The new Haswell processors have some serious floating point capability with the new AVX2 instructions … if you have code that can exploit it!

Footnotes:

1 The Linpack benchmark is basically solving a system of linear equations by tri-diagonalization using Gaussian elimination. It's a common type of problem you see in numerical computing and it scales well thus making it a popular, and meaningful benchmark (in my opinion). Wikipedia has a good article on it.

2 The Intel® Math Kernel Library is a collection numerical computing libraries providing highly optimized routines for Linear Algebra, Fast Fourier Transforms, Statistics etc…

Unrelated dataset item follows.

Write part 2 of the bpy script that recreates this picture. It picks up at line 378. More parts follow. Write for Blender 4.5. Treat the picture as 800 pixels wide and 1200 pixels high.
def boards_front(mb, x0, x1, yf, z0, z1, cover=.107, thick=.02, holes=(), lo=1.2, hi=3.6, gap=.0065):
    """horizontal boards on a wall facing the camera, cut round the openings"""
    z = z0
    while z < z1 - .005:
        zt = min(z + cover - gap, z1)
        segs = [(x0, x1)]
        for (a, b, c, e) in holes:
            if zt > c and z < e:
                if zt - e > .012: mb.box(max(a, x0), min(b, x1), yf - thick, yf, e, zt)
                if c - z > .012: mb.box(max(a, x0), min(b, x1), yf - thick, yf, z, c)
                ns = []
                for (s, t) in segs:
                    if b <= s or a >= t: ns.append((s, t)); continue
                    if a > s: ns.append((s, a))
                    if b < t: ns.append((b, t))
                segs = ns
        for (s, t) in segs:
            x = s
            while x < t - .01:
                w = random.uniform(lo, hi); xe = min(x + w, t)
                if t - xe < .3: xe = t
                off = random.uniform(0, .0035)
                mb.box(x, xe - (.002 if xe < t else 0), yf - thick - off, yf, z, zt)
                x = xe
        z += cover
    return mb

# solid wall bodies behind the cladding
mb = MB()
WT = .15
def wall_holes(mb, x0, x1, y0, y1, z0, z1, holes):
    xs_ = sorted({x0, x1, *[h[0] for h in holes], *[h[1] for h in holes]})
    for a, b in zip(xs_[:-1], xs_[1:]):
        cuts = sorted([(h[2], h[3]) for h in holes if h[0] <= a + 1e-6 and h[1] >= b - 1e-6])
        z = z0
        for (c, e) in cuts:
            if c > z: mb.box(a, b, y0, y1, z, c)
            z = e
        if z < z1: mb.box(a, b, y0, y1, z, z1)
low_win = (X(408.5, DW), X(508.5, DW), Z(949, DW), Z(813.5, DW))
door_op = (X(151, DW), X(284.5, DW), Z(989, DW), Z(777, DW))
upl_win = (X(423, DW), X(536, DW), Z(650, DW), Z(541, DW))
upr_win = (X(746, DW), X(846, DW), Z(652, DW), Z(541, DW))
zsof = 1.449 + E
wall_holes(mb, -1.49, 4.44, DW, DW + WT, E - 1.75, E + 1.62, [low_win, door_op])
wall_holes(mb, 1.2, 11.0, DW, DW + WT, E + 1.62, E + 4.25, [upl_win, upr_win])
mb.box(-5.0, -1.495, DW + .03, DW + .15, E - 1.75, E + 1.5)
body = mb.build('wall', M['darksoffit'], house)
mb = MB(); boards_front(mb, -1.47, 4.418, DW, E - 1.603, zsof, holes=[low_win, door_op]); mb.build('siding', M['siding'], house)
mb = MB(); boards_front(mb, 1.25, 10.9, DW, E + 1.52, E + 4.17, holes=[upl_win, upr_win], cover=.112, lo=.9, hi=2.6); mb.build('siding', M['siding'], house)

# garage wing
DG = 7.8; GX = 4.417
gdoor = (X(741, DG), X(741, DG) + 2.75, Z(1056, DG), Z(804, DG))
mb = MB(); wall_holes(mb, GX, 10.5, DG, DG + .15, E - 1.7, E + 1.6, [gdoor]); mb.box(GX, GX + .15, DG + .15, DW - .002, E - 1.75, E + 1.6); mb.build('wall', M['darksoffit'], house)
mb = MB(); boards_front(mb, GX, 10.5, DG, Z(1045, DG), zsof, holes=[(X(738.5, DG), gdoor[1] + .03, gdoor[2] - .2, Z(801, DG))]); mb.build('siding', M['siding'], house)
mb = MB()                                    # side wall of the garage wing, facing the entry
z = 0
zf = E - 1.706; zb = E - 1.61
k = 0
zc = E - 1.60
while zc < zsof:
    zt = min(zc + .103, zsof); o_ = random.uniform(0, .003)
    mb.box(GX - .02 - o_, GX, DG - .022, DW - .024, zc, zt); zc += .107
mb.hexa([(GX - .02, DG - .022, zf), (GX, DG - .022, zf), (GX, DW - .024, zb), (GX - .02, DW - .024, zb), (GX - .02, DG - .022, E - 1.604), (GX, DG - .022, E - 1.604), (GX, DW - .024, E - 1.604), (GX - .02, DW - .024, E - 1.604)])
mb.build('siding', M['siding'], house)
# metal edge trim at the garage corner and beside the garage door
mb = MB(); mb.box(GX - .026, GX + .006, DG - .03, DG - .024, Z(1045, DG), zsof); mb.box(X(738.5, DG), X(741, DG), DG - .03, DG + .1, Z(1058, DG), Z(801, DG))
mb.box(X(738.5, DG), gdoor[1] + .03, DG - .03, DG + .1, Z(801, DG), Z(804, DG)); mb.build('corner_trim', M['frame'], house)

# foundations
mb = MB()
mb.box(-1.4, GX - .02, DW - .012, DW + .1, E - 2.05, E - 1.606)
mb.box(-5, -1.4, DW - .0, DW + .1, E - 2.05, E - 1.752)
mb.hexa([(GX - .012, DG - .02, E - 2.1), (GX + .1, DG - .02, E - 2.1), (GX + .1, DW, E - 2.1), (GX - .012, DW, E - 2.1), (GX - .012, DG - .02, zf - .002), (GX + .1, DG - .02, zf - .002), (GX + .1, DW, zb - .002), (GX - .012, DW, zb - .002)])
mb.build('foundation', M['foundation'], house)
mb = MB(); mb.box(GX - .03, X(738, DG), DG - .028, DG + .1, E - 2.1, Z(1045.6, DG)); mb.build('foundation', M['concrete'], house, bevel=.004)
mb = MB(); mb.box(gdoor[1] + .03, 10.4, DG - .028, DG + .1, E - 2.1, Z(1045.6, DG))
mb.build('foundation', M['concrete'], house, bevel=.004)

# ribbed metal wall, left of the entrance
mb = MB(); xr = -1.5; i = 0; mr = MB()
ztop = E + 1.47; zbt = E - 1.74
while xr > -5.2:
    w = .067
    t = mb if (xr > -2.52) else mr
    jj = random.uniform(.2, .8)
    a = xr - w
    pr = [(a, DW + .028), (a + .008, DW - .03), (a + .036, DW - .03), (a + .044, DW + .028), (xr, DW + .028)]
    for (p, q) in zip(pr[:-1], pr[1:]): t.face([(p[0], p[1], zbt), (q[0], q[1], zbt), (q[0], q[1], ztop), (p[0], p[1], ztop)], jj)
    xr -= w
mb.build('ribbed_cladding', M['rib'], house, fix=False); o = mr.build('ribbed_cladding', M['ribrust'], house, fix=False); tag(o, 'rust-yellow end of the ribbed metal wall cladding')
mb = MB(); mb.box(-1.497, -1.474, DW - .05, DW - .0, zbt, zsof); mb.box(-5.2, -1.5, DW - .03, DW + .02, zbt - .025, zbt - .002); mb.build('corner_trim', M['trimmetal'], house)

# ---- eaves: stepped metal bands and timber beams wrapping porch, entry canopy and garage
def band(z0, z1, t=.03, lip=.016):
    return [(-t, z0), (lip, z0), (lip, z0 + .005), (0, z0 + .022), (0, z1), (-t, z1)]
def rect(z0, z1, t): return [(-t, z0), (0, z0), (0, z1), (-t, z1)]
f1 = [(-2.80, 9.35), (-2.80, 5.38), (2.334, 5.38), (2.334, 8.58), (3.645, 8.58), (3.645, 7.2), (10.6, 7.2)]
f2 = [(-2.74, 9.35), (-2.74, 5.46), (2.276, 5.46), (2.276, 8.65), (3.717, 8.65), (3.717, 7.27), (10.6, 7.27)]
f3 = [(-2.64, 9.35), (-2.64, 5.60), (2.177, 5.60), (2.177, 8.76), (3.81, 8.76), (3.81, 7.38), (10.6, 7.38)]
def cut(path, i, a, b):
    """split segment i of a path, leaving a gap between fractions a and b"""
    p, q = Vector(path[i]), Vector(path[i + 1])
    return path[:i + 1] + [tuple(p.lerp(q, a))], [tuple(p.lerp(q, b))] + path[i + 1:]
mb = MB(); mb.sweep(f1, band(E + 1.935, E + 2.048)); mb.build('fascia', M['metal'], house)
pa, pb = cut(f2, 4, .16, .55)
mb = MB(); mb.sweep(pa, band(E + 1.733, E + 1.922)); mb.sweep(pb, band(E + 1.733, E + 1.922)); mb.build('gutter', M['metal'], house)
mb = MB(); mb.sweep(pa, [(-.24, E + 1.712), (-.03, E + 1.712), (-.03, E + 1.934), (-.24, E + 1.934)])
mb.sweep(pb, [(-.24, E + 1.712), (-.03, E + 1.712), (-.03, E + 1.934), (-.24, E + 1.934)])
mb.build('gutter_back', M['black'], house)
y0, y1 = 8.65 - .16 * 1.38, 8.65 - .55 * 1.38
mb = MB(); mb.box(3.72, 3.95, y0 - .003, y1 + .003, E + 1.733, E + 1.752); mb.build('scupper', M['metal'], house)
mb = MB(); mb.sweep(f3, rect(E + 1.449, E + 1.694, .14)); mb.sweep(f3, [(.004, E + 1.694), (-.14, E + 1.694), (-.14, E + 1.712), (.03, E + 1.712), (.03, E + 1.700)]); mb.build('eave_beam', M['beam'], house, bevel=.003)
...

3AVX (Advanced Vector Extensions) and, SSE (Streaming SIMD Extensions) before that, provides a nice SIMD (Single Instruction Multi Data) vector unit to x86 processors. You can get a significant speed up in programs that are optimized to take advantage of it. Wikipedia has a good page on AVX

4 OpenMP provides a multi-threading API for multi-core SMP parallel environments.

5 GFLOPS Giga FLOPS i.e billions of Floating point Operations Per Second.

6 Intel® Turbo Boost Technology I think of it as automatic, load dependent, over-clocking.